Aroostook Skies: Summertime(!)

Larry Berz, Special to The County
10 years ago

Aroostook Skies: Summertime(!)

If we could, as songwriter Jim Croce romantically penned 40 years ago, “save time in a bottle” no better candidate for bottling would top late August in Aroostook County. The woods and fields remain luscious and green, the winds blast southerly in lazy, gassy discharge. Immense cumulus puffballs sculpt the bluish sky beautifully. Grasshoppers, butterflies, and critters almost beyond description and number vie for flying time. Oversized spiders, biding their time upon window-sized webs, hungrily wait for an abundant harvest. All in all, nature’s cup runneth over.

The night sky seems to mimic the terrestrial bounty. Clear, temperate nights bring the arching splendor of our Milky Way forking nearly overhead into two sublime streams of starry stuff. I never cease to marvel at the grandeur of this pie-shaped wedge of galactic glory. Casual binocular time draws even the novice along the channels of innumerable star pins and points. Immense reward and satisfaction awaits the willing eye.
Constellations weave mythological magic and seduce our routine summer sensibilities. The names, themselves, invite wonder and imagination to the fore: Corona Borealis, Sagittarius, Bootes, Hercules, Pegasus, Ophiuchus. Mighty suns deeply burn from distant light years yards in subtle shades of burnished gold, tangerine cream, and turquoise-white. There exists a familiar fullness here when we choose to see with our hearts.
The final days of August bring neighbors, too. Mars and Saturn dance slyly, but happily low in the southwestern sky.
Spring and Summer brought both planets into captive though separate sky study. Larger telescopes resolved Mars’s polar hood and peculiar greenish-grey landforms. Saturn remained a world of unmatched grace and beauty, widely and amply displaying its ring wonder. Occasionally, enigmatic Titan, the atmospheric moon, bejeweled the eyepiece co-joined with other minute satellite sights.
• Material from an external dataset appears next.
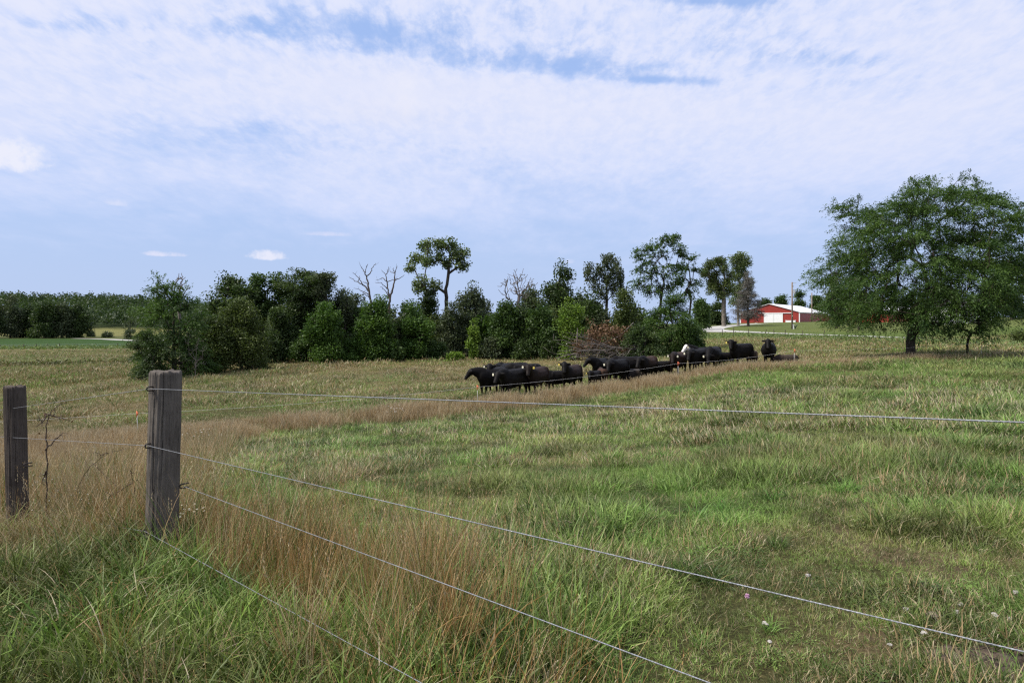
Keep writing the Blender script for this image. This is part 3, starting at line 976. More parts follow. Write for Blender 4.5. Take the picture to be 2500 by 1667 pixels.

Now, now, with the shadows of September too close, both planets embrace closely, caught unashamedly in a final farewell, so reluctant to release their hold upon static summer. Farewell!
The ancient one, waxing and warm, will return to flame our own lunar necessities. “Will you ever come back?” she seems to suggest. The crescent contact grows brighter and more insistent with each departing August night until the certainty of September obligations arrive. How many of you started your own celestial quest years forgotten in her reflected radiance?
Yes, I know barbed fences come as a function of our real fears. And yes, I know that bright city lights galvanize our economy. And yes, I know that kids must finish homework and go to bed with clothes pressed and ready for a new “day.” But remember the Summertime — remember Summertime and claim what you must before the gate predictably shuts in the fall of a little leaf.
    Larry Berz of Caribou is director of Easton’s Francis Malcolm Planetarium and astronomy instructor at the Maine School of Science and Mathematics.